Of the factors above, sharing rides and making longer-lived cars could reduce the number of cars needed, and the reduction in car cost reduces the total the world spends on cars (as well as the energy required to build them.) Perhaps those factors might counter the additional travel and the empty miles.

One factor will overwhelm all of this, however. Cheap robotaxi service under 50 cents/mile will suddenly make personal car transportation economically accessible. Drop to 30 cents/mile or even 10 cents/mile in poorer economies, and we’re talking vastly more accessible to billions of new people. The market may already be mostly saturated in the United States which has vast car ownership, but the global average is about 15%. It’s going to grow, and by a lot. The car industry is facing a boom, not a bust from this technology.

This may sound like a nightmare to those who blame private cars for many of our environmental and urban woes. Fortunately the picture is not quite the same with these cars which are far more likely to be efficient, low-emitting and sustainable, indeed more sustainable than the transit systems we use today. (Indeed, they could be combined with a new vision of even more sustainable transit during peak times.)

The entire post is difficult to excerpt and covers a number of interesting points. Read the whole thing.

Varden Labs

Since the news of Cruise Automation’s billion-dollar acquisition broke, several other self-driving car startups have surfaced.

Varden Labs is one of these groups.

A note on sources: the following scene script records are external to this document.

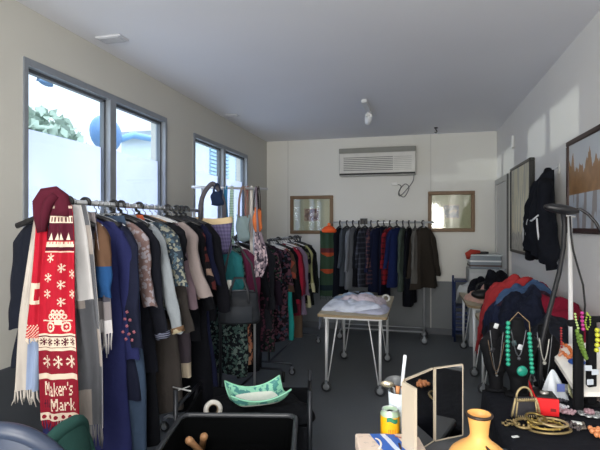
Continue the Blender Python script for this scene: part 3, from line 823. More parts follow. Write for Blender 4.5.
# printed scarf at the end
ps_ = thing('scarf', 'grey pink paisley scarf hanging under the orange shoulder bag', 'scarf')
o, P = strip(cen([(258, 232), (260, 248), (261, 262), (258, 277)], 3.72), wid([3, 6, 7, 4], 3.72), 30, 14, 'cloth', cloth('#7a6f7a', 'floral', '#c0aeb4', '#3a3540', scale=1.5), ps_, None, .014, 1.0)
MB().tube([atd(258, 234, 3.72), atd(257, 214, 3.74), atd(256, 187, 3.76)], [.012, .008, .006], 8).build('knot', cloth('#7a6f7a'), ps_)

# ---- rack B : low rail under the bags
RBX, RBZ = -1.52, 1.45
rack('low chrome garment rack standing under the hung bags', (RBX, 3.42), (RBX, 4.4), RBZ, plain('#34373d', .4, .4), foot=.24, wheels=False)
gb = [
 (3.47, 'blouse', 'blouse', 'bright teal blouse under the tote bag', .4, cloth('#2c7478'), dict(sleeve=.3, hw=.13, sflare=.02, tagw=True), 'wire'),
 (3.53, 'skirt', 'skirt', 'long mint and black leaf print skirt under the duffel bag', 1.05, cloth('#10141a', 'floral', '#3a504c', '#5c6b66', scale=2.0), dict(waist=True, hw=.17, flare=.03), 'wire'),
 (3.62, 'shirt', 'shirt', 'maroon shirt behind the teal blouse', .62, cloth('#5b2540'), dict(sleeve=.5, hw=.2, sflare=.05), 'white'),
 (3.70, 'dress', 'dress', 'long coral and tan print dress behind the duffel bag', 1.02, cloth('#b1745c', 'floral', '#3c2a2c', '#c79a7c', scale=1.0), dict(hw=.17, flare=.01), 'wire'),
 (3.80, 'dress', 'dress', 'long black dress on the low rack under the bags', 1.1, cloth('#0e1017'), dict(sleeve=.4, hw=.2, flare=.03), 'black'),
 (3.92, 'tunic', 'tunic', 'black and wine print tunic on the low rack', .9, cloth('#16141c', 'floral', '#4a2838', scale=1.5), dict(sleeve=.52, hw=.2, sflare=.04), 'wire'),
 (4.05, 'cardigan', 'cardigan', 'charcoal cardigan on the low rack under the bags', .8, cloth('#23252c'), dict(sleeve=.55, hw=.2, sflare=.05), 'black'),
 (4.18, 'dress', 'dress', 'black dress with small pink flowers at the far end of the low rack', 1.02, cloth('#111218', 'floral', '#5a3a48', '#1e332a', scale=2.0), dict(sleeve=.3, hw=.2, flare=.05), 'wire'),
 (4.31, 'jacket', 'jacket', 'dark plum jacket at the far end of the low rack', .66, cloth('#241a28'), dict(sleeve=.55, hw=.2, sflare=.05), 'black'),
]
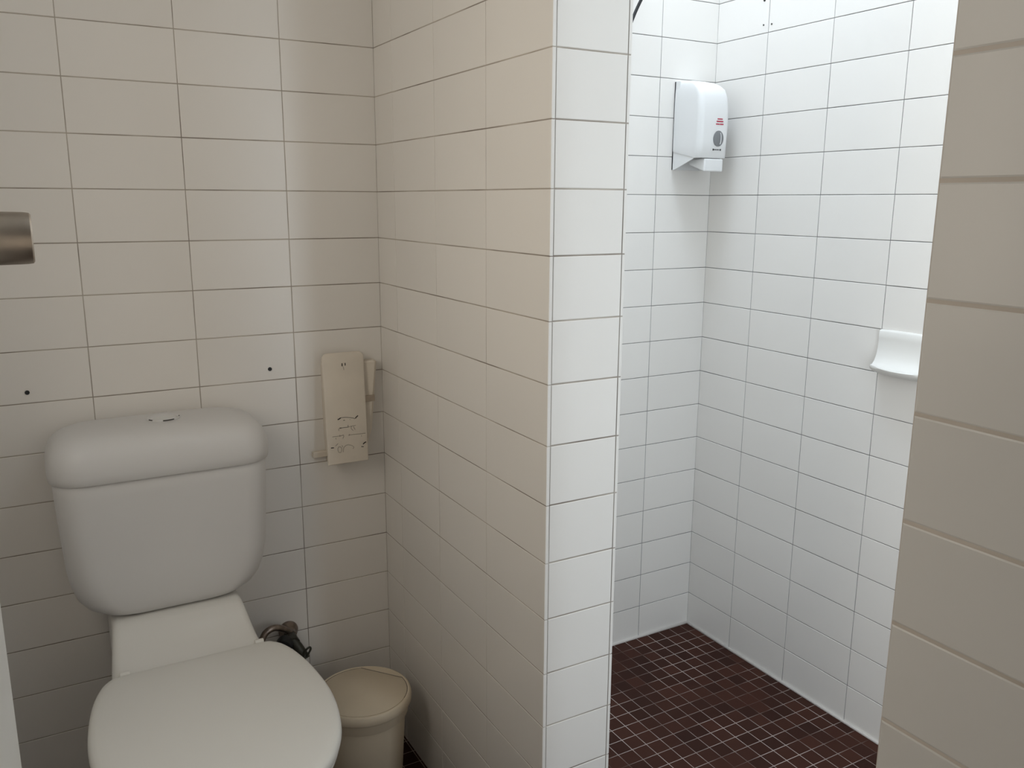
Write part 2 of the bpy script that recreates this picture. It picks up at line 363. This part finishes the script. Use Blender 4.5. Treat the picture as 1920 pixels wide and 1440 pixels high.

The company, which appears to be a spinout of Canada’s University of Waterloo, is building self-driving golfcarts for college campuses.

This is an interesting approach that has some distinct advantages and disadvantages.

The advantages include a target user base of young, tech-savy passengers, a clear geo-fenced area, and slow speeds.

The disadvantages include pricing, volume, and mapping (I’m assuming college campuses are not as well mapped as roads, and suffer from more obscure desire paths).

The company is currently touring college campuses in California, and it’s worth keeping an eye on.

Starship Technologies

A small autonomous robot from Starship Technologies just made a splash in front of the Washington, DC, City Council.

The interesting thing about Starship Technologies is that they are designing a relatively small autonomous vehicle designed for delivering small packages, instead of a full-fledge self-driving car.

Although self-driving cars get most of the press, a lot of autonomous robotics work is being done with other types of robots. Some are designed to work on factory floors, others are designed to run on specified bus routes, others are designed to deliver packages.

Our current conception of a vehicle is largely one of an all-purpose transportation system, because: a) all vehicles need human drivers, and b) it is difficult to switch vehicles on an as-needed basis.

What I am seeing is that technology is rendering both of those constraints obsolete. So it makes sense that we will start to see much more customized vehicles, and also vehicles that we never would have imagined in our more constrained environment.

A Future Without Stoplights

A team from MIT has proposed a system for removing stoplights from intersections. By using wireless connectivity between cars, intersections can advise drivers — human or computer — to adjust their speed an enter the intersection at exactly the right time.

This seems like an example of why path-dependence matters and how human drivers and computer drivers might need or at least want different infrastructure.

It would be awesome for computerized drivers, or at least human drivers in networked cars, to be able to travel through intersections without stoplights. But there are hundreds of millions of non-networked vehicles in the world, and they’ll be with us for a long time.

So the real challenge isn’t even building intersections that work without streetlights. It’s building intersections that work with both networked and non-networked cars.